Brands are going straight to the source now. The stylists, illustrators, filmmakers and digital creators who are already deep in the spaces brands want to be part of. In fashion, music, art, the creative internet. They’re getting the call directly. Not to execute someone else’s vision, but to bring their own.

It makes sense when you think about it. You can’t fake your way into a subculture. South African audiences, especially younger ones, are sharp enough to clock when a campaign has been built by people who’ve never actually been in the room. 

The brands figuring this out are the ones going to creatives who already have skin in the game: people whose taste, relationships and cultural instincts are the whole point, not just a reference to be watered down in a boardroom somewhere.

Bien arts iy51ugopyja unsplash

You Can’t Buy Your Way Into a Culture

The stylist who’s been dressing Joburg’s music scene for years, the illustrator whose work has been circulating in Cape Town’s art spaces long before any brand came calling. That’s exactly who brands are trying to get close to now.

That proximity is the whole thing. It’s what gives their work a texture that brands can’t replicate by hiring a trend forecaster or briefing an agency to “feel more authentic.” When a brand collaborates with someone like that, it’s not inserting itself into culture. It’s working with someone who already lives there.

Many creators now operate like small production studios or independent creative directors, producing fast, platform-native content for TikTok, Instagram and YouTube with a clear understanding of how online audiences actually engage. Smaller, independent teams can now produce campaign-quality work that once required an entire agency floor. That’s made direct collaboration not just culturally appealing for brands, but practically viable.

When the Creative Runs the Room

The proof is in what’s already been made. Tiisetso Nhlapo‘s work with Nike didn’t just tick a streetwear box, it brought a specific point of view that sits at the intersection of contemporary African style, youth culture and fashion. That’s not something you can spec out in a brief. It comes from someone who’s been developing that visual language on their own terms.

Grace Mondlana‘s partnership with Nivea worked for the same reason. Her content didn’t feel like a brand campaign dressed up as lifestyle content, it felt like her. That’s the trust she’s built with her audience, and when a brand comes in on the right terms, that trust extends.

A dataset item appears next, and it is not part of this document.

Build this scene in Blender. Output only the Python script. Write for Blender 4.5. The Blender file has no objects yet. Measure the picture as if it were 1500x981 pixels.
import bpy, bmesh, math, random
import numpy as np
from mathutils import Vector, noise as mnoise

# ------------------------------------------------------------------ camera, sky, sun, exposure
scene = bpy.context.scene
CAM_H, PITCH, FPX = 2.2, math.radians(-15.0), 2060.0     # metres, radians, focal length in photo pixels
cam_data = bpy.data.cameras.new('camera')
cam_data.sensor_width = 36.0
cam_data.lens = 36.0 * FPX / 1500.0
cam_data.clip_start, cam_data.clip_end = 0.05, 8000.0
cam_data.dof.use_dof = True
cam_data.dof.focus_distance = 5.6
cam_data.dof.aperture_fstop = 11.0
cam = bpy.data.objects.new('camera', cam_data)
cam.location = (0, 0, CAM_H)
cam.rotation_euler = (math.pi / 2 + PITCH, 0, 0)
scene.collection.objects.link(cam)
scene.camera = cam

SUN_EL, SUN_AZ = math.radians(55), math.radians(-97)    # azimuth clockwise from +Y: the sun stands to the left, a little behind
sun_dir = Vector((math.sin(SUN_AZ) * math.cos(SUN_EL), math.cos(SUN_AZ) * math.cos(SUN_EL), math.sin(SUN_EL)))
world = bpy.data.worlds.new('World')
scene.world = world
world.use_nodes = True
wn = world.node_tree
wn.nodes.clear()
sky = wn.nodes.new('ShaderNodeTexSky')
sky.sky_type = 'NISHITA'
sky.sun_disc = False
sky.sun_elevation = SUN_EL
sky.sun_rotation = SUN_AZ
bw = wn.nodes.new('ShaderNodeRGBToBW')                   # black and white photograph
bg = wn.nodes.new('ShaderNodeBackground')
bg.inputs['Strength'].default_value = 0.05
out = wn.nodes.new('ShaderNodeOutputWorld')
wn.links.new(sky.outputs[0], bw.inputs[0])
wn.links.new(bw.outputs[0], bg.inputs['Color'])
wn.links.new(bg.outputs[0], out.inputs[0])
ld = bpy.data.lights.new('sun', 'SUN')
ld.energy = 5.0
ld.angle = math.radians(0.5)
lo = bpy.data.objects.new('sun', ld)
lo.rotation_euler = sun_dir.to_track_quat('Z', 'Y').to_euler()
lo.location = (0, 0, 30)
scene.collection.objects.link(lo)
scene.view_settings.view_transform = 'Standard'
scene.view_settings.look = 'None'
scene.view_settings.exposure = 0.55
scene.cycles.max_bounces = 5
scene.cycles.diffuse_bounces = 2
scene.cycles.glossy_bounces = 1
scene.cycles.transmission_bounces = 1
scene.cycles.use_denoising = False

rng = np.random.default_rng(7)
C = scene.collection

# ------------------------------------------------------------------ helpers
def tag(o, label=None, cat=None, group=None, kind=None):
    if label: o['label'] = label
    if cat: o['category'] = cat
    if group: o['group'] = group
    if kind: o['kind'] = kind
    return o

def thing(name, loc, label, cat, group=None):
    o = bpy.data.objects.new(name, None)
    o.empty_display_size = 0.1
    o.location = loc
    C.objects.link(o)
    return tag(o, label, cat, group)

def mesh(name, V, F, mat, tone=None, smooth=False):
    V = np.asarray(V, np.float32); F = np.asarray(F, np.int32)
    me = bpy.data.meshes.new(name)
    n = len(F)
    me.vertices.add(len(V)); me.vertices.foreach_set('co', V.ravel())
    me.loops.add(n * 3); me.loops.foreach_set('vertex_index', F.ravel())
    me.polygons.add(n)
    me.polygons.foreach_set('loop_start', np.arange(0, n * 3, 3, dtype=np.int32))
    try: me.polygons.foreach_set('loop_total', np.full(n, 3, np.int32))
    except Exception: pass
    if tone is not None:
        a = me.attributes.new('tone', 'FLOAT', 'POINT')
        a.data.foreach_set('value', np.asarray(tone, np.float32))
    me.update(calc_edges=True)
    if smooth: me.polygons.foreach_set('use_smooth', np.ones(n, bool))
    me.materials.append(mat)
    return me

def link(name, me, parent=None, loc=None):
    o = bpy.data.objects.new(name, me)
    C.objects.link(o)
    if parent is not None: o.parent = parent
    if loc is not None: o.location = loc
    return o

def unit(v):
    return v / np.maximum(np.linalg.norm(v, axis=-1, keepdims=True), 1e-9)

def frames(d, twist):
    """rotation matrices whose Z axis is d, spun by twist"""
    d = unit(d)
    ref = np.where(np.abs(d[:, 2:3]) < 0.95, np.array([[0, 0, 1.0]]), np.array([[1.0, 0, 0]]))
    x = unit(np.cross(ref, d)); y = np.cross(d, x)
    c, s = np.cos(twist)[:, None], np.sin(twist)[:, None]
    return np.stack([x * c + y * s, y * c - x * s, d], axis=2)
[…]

Nomzamo Mbatha named first South African ambassador for Creme of Nature
Nomzamo Mbatha for Creme of Nature

Nomzamo Mbatha‘s collaborations with Creme of Nature went further than product promotion. They pulled conversations around natural hair, identity and what beauty actually means in South Africa into the brand’s world. Conversations that were already happening, that mattered to real people, and that no amount of market research was going to replicate.

And Sindiso Nyoni bringing his visual language, rooted in African folklore and symbolism, to Converse showed what it looks like when illustration does more than decorate a campaign. It adds meaning. It gives people something to actually connect with.

In each of these, the creative isn’t there to execute. They’re there to think, to direct, to bring the thing that makes the work worth looking at.

Image
Sindiso Nyoni for Converse

The Money Is Starting to Follow

It’s worth drawing a line here between influencers and independent creatives because they are not the same thing. Influencers are primarily amplifiers. Their value is reach. The creatives this story is about, the stylists, illustrators, filmmakers and cultural producers, are authors. Their value is point of view.

That said, the broader creator economy they are part of is growing fast. According to the IAB’s 2025 Creator Economy Ad Spend and Strategy Report, brands globally spent $29.5 billion on creator marketing in 2024, more than double what they spent in 2021, with that figure projected to reach $43.9 billion by 2026. The same report found that nearly half of all brands now classify creator partnerships as a must-buy in their media plans, ranking them above linear TV and digital audio.

In South Africa, the recognition is there but the budgets have not caught up. IAB South Africa’s Influencer Marketing Perceptions Report found that 98% of local marketers believe creator and influencer marketing is effective, yet less than 1% of agencies are spending a proportional amount on it. That gap between belief and budget points to an industry still figuring out how to value creative work that does not fit neatly into a media buying spreadsheet.

The Internet Flipped the Script

Instagram and TikTok gave creatives a way to build without waiting for permission. You don’t need agency representation to get seen anymore. You need a consistent point of view and the work to back it up.

South African creatives have figured this out. Their feeds and profiles are functioning portfolios, client lists and cultural statements all at once. And brands are paying attention with more and more collaborations starting from a DM.

A Bigger Table, Not a Different One

None of this means agencies are going anywhere. Strategy, production, media, agencies still do that work, and do it well. But the room where creative decisions get made has more people in it now, and some of them have never worked inside an agency in their lives.

What’s actually changed is where influence sits. It’s not housed in a single structure anymore. It moves through freelance networks, through collectives, through individuals who built something real without a job title that explains what they do.

Brands that understand this aren’t replacing one system with another. They’re working with a more honest map of where culture actually lives.